Defining the Parameters of Ocean Conservation
During the 30 years Winning spent as president and executive director of Oceanic Society, she came to understand that local communities — those most directly affected by ocean conservation policies — must have a say in the policy-making process and that locally driven decision-making is key to lasting habitat protection.
When she founded Bluecology in 2014, she determined that the nonprofit's goal would be "to realize enduring protection of ocean ecosystems for the wildlife and the communities who rely on them." Because the organization's secondary mission is to involve young people, Bluecology offers two hands-on field service programs for students, one on Maui and one on Ulithi, an atoll (coral reef) in Micronesia.
"In both, we provide a grounding place for students from which to move forward," Winning said. "Of course, we build in time for appreciation of the natural beauty of the areas and time for fun as well."
Working in close collaboration with their partner One People One Reef, Bluecology sends a small group of college students to Ulithi for about three weeks to learn about the critical role that traditional knowledge and practices play in modern coral reef management.

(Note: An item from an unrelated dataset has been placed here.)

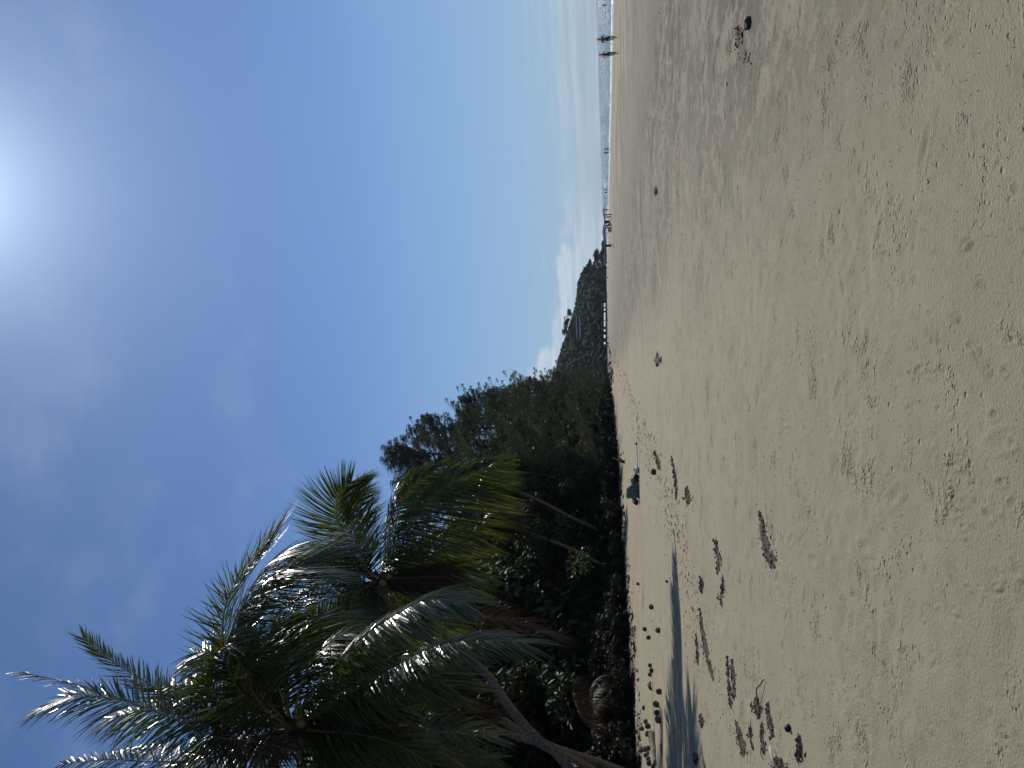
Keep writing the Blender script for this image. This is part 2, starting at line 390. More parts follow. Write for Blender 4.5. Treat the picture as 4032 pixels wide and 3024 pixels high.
# ------------------------------------------------------------------ sea
def make_sea():
    # strip grid that follows the shore, waves as real relief near the edge
    ys = [-60]
    while ys[-1] < 900: ys.append(ys[-1]+max(1.2, abs(ys[-1])*.012))
    while ys[-1] < 3700: ys.append(ys[-1]*1.05)
    ds = [-6]
    while ds[-1] < 60: ds.append(ds[-1]+.8+max(0, ds[-1])*.03)
    while ds[-1] < 3600: ds.append(ds[-1]*1.1)
    Yg, Dg = np.meshgrid(np.array(ys), np.array(ds), indexing='ij')
    xs = np.interp(Yg, sy[:, 0], sy[:, 1]); Xg = xs+Dg
    far = np.clip(Yg-900, 0, None); Xg = Xg-np.minimum(far*4, 3600)*(Yg > 900)*(1-np.clip(Dg/3600, 0, 1))
    ph = Dg*.8+fbm(Xg, Yg*.25, 9, 3, 21)*6
    Z = SEA+.0*Xg+.05*np.sin(ph)*np.clip(Dg/4, 0, 1)*np.clip(1-Dg/300, 0, 1)+.16*np.exp(-((Dg-3.5-fbm(Xg*0, Yg, 14, 3, 5)*3)/1.1)**2)*np.clip(.5+fbm(Xg*0, Yg, 30, 3, 8)*2, .15, 1)
    Z[:, 0] = SEA-.02
    n1, n2 = Yg.shape; V = np.stack([Xg.ravel(), Yg.ravel(), Z.ravel()], 1)
    f = [(i*n2+j, i*n2+j+1, (i+1)*n2+j+1, (i+1)*n2+j) for i in range(n1-1) for j in range(n2-1)]
    m = bpy.data.materials.new('sea_water'); m.use_nodes = True; t = m.node_tree; p = t.nodes['Principled BSDF']; nn = t.nodes; lk = t.links
    tcn = nn.new('ShaderNodeTexCoord')
    def nz(s, d, mp, r=.6):
        q = nn.new('ShaderNodeMapping'); q.inputs['Scale'].default_value = mp; lk.new(tcn.outputs['Object'], q.inputs[0])
        n = nn.new('ShaderNodeTexNoise'); n.inputs['Scale'].default_value = s; n.inputs['Detail'].default_value = d; n.inputs['Roughness'].default_value = r; lk.new(q.outputs[0], n.inputs['Vector']); return n.outputs['Fac']
    a = nz(.22, 4, (1, .55, 1)); b_ = nz(1.1, 4, (1, .6, 1))
    ad = nn.new('ShaderNodeMath'); ad.operation = 'MULTIPLY_ADD'; lk.new(b_, ad.inputs[0]); ad.inputs[1].default_value = .35; lk.new(a, ad.inputs[2])
    bp = nn.new('ShaderNodeBump'); bp.inputs['Strength'].default_value = 1; bp.inputs['Distance'].default_value = 2.6; lk.new(ad.outputs[0], bp.inputs['Height']); lk.new(bp.outputs[0], p.inputs['Normal'])
    r = nn.new('ShaderNodeValToRGB'); lk.new(a, r.inputs[0]); r.color_ramp.elements[0].position = .35; r.color_ramp.elements[1].position = .65
    r.color_ramp.elements[0].color = (.032, .068, .095, 1); r.color_ramp.elements[1].color = (.062, .108, .138, 1)
    lk.new(r.outputs[0], p.inputs['Base Color']); p.inputs['Specular IOR Level'].default_value = .25; p.inputs['Roughness'].default_value = .10; p.inputs['IOR'].default_value = 1.33
    fl = MB(); rq = random.Random(14)  # white flecks added to stand for sun glitter on the water
    for k in range(1500):
        yy = 70+rq.random()**1.5*620; xx = interp(SHO, yy)+5+rq.random()**1.6*420; s = (.05+.0011*math.hypot(xx, yy))*rq.uniform(.4, 1.2)
        fl.add([(xx-s*1.3, yy, SEA+.05), (xx, yy-s*.6, SEA+.05), (xx+s*1.3, yy, SEA+.05), (xx, yy+s*.6, SEA+.05), (xx, yy, SEA+.10+s*.35)], [(0, 1, 4), (1, 2, 4), (2, 3, 4), (3, 0, 4)])
    tag(fl.build('glitter_flecks', mat('fleck_glitter', (.85, .87, .88), .3, .5), None, False), 'small white flecks standing for sun glitter on the wave crests', kind='stuff')
    o = mesh_obj('sea', V.tolist(), f, m, smooth=True); tag(o, 'blue grey sea with small glittering waves', kind='structure')
    # surf: one broken line of white water and a thin wash in front
    rs = random.Random(5); mb = MB(); y = 20.0; rows = []
    while y < 880:
        xs_ = interp(SHO, y); q = noise.noise(Vector((y*.06, 1, 0)))
        w = .6+1.0*abs(noise.noise(Vector((y*.11, 3, 0))))+.4*rs.random()
        rows.append((Vector((xs_+2.2+q*1.5, y, 0)), w, .10+.13*abs(noise.noise(Vector((y*.2, 7, 0)))))); y += max(.35, y*.004)
    vs = []; fs = []; K = 7
    for c, w, h in rows:
        for k in range(K):
            u = k/(K-1)
            vs.append((c.x-w*.5+w*u+rs.uniform(-.1, .1), c.y, SEA+.03+h*math.sin(u*math.pi)**.7+rs.uniform(0, .05)))
    for i in range(len(rows)-1):
        for k in range(K-1): fs.append((i*K+k, i*K+k+1, (i+1)*K+k+1, (i+1)*K+k))
    fo = mat('foam', (.70, .72, .73), .5, .5, 3, .12, .6, 9)
    tag(mesh_obj('surf', vs, fs, fo, smooth=False), 'line of white surf breaking along the waterline', kind='stuff')
    vs = []; fs = []
    for c, w, h in rows:
        q = noise.noise(Vector((c.y*.09, 9, 0)))*1.2
        for k in range(3): vs.append((c.x-3.0-q*.8+k*1.6, c.y, 0))
    for i, v in enumerate(vs): vs[i] = (v[0], v[1], max(tz(v[0], v[1])+.02, SEA+.02))
    for i in range(len(rows)-1):
        for k in range(2): fs.append((i*3+k, i*3+k+1, (i+1)*3+k+1, (i+1)*3+k))
    ws = mat('wash_foam', (.50, .50, .48), .25, .5, .9, .35)
    tag(mesh_obj('wash', vs, fs, ws, smooth=True), 'thin sheet of spent foam sliding up the wet sand', kind='stuff')
make_sea()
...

"The community on Ulithi is welcoming, and they shape the experience," Winning said. "Our participants sit in on meetings and hear different opinions and then, in collaboration with local students, community members and environmental researchers, they develop ocean conservation management plans. The students learn how to listen, how to organize and wield influence and how to have an impact in advocacy roles."
"We want to immerse promising future leaders in a program that makes a difference in conservation."
On Maui, the four-day youth program is under the auspices of Bluecology's partner Hawaii Wildlife Fund, headed by award-winning conservationist Hannah Bernard. High school students help restore sea turtle habitats and take part in beach clean-ups, and they are invited to work with Hawai'ian taro farmers.
"Students learn some of the traditions and also the challenges of managing resources," Winning said. "There's also an element of advocacy, including how to present what you've learned and how to collaborate with other groups toward a common conservation goal."
Two students who took part in Bluecology's past programs have chosen careers in the social sciences and environmental science, Winning said. "Plus, Ulithi youth who have completed the program are now training students who live on the outer islands," she noted.
To make the program available to more students, Bluecology is expanding their scholarship fund. "We want to immerse promising future leaders in a program that makes a difference in conservation," Winning said.
Also, in the hope of moving ocean conservation literacy forward for students and adults alike, Winning is writing a practical educational guide with Boyce Thorne Miller, an ocean policy expert based in Monterey, Calif.
"The guide will include general ecology principles and all the different ways the public can become involved," Winning said. "We want to share what we have learned."